Daniel Wolstencroft, Victims and Survivors Consultative Panel member said:

“Victims and survivors of child sexual abuse often tell me they’ve been silenced, ignored and failed by organisations they trusted. That was my experience too.

“We cannot change what went wrong in the past but by talking to the Truth Project, together, we can help to protect the next generation.”
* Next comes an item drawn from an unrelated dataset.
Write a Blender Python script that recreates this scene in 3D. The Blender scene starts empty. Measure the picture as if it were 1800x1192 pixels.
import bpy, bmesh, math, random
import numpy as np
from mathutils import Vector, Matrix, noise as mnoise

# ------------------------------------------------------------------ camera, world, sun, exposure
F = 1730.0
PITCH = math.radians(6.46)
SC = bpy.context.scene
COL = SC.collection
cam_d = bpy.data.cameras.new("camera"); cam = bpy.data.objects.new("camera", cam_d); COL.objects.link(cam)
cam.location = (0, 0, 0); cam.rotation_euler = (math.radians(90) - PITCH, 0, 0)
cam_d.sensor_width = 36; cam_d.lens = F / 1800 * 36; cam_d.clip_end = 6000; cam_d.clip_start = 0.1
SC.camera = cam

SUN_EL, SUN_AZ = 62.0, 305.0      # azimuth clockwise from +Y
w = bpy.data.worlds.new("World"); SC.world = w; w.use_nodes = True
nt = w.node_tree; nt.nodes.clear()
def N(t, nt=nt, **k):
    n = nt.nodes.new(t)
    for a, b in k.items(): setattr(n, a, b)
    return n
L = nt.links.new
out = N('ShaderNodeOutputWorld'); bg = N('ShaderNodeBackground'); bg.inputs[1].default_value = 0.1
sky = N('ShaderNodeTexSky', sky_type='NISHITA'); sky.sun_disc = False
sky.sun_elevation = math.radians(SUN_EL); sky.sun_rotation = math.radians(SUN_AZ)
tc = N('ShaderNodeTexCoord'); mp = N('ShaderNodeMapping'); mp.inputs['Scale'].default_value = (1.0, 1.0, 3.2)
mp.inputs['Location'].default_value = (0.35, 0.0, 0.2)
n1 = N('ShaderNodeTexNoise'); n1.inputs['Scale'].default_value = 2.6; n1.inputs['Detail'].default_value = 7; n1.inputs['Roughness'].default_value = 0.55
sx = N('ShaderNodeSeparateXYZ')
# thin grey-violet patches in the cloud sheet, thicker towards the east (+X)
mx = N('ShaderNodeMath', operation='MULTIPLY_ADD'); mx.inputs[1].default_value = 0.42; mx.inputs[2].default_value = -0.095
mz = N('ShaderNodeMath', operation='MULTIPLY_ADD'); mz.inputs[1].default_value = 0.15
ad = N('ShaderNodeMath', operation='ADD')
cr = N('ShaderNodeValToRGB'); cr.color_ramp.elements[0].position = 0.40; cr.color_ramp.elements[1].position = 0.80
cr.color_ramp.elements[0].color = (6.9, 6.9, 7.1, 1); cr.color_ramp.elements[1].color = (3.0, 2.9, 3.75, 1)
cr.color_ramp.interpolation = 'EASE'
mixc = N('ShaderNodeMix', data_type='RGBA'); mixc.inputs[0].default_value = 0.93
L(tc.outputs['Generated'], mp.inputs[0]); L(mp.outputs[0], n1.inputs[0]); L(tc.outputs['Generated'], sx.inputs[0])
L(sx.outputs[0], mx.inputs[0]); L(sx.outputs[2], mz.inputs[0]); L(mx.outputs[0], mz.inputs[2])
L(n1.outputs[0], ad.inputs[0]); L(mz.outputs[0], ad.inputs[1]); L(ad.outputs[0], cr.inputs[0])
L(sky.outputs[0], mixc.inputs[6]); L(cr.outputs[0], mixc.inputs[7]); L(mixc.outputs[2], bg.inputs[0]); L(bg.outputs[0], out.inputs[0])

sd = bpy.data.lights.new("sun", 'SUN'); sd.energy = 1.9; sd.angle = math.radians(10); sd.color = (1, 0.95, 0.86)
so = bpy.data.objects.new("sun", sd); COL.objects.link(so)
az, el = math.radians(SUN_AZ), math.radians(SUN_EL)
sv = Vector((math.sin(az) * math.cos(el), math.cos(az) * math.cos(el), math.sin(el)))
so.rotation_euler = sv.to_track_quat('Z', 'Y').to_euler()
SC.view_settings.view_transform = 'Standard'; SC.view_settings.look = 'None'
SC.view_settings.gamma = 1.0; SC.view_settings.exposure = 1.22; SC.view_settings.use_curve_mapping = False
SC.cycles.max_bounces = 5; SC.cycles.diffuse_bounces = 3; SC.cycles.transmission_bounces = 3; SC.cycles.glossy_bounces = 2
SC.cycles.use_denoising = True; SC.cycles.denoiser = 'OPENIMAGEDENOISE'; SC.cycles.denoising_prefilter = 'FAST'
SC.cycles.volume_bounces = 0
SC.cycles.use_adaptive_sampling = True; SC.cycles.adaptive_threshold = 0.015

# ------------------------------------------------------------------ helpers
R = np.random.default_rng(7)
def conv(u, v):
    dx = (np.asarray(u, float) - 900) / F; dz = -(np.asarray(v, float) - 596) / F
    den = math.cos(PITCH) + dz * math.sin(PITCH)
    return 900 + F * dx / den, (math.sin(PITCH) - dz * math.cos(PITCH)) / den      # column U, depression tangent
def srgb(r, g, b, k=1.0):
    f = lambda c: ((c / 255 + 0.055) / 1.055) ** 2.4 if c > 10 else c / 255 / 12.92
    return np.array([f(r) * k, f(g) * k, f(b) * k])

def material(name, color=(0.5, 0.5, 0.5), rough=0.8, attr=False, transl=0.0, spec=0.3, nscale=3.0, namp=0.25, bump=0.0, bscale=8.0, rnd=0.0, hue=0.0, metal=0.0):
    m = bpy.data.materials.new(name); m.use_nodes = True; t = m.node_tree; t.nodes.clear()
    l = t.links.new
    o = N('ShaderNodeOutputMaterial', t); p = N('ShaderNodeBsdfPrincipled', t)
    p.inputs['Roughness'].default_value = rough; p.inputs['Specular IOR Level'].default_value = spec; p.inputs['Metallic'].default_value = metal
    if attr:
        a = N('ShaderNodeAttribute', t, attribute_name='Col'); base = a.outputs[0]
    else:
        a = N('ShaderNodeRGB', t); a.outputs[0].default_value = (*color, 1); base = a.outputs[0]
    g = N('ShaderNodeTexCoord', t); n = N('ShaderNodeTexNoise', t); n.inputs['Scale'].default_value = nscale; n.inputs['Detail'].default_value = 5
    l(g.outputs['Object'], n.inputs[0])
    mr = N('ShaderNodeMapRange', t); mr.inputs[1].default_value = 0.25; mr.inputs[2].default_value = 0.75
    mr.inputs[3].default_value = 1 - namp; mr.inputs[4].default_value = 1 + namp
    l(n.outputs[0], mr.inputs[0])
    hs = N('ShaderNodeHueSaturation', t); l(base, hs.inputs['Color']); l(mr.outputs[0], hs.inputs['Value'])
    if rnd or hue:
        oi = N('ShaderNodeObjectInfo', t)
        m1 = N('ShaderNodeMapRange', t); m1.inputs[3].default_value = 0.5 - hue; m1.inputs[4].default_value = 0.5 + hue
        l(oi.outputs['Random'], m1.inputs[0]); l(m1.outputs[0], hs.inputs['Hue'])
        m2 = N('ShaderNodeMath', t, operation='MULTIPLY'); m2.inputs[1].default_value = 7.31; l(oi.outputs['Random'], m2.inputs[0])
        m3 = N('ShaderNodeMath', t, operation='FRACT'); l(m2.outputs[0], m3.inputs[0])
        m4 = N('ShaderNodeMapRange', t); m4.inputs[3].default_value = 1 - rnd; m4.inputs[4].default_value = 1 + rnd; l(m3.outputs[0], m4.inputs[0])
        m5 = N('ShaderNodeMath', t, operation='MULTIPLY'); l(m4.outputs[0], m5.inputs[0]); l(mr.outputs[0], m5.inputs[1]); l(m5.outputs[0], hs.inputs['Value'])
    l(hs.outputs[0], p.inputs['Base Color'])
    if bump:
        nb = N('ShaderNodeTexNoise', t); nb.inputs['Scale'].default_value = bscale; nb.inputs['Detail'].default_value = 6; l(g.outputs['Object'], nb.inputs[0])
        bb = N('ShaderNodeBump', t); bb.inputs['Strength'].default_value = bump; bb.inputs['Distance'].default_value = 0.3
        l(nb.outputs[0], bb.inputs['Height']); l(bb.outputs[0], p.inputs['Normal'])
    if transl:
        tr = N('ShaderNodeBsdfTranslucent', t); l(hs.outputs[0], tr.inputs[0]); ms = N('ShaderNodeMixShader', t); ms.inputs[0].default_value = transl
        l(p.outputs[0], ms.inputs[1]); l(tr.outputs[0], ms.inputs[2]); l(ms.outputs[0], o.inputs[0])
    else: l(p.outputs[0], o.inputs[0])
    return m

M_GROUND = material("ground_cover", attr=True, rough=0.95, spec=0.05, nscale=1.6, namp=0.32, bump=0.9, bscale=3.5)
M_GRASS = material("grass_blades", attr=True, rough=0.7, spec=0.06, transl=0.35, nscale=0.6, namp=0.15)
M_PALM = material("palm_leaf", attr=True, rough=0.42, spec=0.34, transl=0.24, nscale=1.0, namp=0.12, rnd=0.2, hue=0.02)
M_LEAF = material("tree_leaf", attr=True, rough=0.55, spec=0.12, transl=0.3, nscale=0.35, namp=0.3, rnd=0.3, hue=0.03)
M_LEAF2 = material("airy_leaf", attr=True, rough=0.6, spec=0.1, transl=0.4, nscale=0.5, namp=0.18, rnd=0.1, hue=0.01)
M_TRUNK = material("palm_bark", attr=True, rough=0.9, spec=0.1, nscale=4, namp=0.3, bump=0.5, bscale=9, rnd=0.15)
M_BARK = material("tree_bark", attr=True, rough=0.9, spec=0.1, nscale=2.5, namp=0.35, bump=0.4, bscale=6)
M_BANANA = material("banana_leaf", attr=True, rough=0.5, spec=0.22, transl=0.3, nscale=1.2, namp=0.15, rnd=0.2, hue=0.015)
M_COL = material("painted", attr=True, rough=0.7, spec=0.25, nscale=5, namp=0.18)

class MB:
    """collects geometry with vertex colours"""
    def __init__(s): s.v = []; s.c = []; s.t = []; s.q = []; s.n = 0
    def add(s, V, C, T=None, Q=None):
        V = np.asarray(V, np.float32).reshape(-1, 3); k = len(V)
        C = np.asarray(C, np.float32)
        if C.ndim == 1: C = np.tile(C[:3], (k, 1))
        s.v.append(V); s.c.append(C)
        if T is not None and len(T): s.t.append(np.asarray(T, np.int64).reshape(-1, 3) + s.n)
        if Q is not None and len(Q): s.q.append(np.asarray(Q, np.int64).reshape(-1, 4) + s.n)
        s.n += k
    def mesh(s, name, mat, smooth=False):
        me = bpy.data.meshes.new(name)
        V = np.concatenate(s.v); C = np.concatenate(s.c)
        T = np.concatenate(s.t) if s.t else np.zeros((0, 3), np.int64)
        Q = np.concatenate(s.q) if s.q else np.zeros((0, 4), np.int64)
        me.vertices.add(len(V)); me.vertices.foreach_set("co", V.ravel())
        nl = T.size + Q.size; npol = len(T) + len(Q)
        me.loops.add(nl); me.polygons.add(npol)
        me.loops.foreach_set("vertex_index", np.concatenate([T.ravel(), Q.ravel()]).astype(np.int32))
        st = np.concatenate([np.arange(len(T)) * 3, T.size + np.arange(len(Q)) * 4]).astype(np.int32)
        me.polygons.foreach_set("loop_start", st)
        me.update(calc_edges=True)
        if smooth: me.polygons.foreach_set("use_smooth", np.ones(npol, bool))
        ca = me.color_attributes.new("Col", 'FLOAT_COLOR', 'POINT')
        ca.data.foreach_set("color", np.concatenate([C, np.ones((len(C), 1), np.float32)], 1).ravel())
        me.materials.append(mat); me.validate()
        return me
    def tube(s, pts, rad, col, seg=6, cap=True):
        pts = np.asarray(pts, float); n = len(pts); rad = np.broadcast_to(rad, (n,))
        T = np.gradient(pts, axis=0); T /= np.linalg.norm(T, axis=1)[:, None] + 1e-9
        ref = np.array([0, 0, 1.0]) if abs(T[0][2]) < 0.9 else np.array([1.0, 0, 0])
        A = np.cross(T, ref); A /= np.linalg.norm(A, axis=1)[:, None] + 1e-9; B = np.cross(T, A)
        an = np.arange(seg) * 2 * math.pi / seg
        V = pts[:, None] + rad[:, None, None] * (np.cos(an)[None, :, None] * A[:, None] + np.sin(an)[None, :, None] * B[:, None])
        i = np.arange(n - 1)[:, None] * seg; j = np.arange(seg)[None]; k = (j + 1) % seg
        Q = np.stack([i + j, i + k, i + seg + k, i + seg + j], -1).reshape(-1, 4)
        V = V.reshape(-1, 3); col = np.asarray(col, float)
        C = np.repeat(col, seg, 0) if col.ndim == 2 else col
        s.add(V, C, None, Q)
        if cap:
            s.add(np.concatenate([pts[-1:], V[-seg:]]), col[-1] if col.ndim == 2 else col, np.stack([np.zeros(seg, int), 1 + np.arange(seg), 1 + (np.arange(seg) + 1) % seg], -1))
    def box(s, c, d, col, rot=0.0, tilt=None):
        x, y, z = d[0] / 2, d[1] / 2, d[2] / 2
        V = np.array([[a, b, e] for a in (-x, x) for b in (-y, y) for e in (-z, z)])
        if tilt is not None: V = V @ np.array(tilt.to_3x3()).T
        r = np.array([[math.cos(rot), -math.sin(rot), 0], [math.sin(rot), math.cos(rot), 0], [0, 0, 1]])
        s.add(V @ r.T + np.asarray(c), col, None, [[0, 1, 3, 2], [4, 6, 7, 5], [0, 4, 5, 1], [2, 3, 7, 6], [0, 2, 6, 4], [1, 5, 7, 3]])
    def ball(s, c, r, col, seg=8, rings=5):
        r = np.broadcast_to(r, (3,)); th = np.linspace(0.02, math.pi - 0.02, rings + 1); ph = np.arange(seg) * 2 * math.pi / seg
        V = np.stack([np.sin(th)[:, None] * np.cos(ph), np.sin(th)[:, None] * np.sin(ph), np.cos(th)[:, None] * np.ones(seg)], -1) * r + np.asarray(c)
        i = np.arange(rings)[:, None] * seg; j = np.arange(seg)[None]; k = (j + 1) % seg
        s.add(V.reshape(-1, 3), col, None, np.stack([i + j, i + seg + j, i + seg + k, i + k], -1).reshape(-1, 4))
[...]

Daniel Wolstencroft biography:
Danny is 41, he is a victim and survivor of child sexual abuse, a campaigner and he works with survivors of abuse in Nottingham:
“I was sexually abused by a family member, from the ages of five to ten. This led to years of drug abuse, and affected my schooling. I was on drugs while I was at school.
“I was very vulnerable as a teenager, and I was befriended by a man who groomed, drugged and raped from 15-21. This led to prison, rehab, mental health units, probation. You name it – I’ve been there done it.
“A major part of my recovery was meeting a drug worker who’d also been sexually abused. When he told me what happened to him, it gave me permission to speak. He was the first person who’d ever disclosed their own abuse to me. His journey was so similar to mine, and I thought if he can sort his life out and get clean then I can do it too. That conversation inspired me to seek counselling and set up my own group, Shatter Boys to help other men.
“Since then, I’ve been in working in Nottingham to help establish Shatter Girls with a female survivor. Shatter Girls focuses on child sexual exploitation prevention work, and female peer support.
“I’d heard about the national inquiry into child abuse in the media. I wanted to be involved to make sure history doesn’t repeat itself. I have a son now, and a huge part of why I wanted to be involved was to protect future generations,.
“Part of my role was to help create and develop the Truth Project. I had a very negative experience with the police, and never felt like I was never believed by anyone in authority. The Truth Project was a perfect opportunity to speak truth to power, and my chance to help inform recommendations to government.”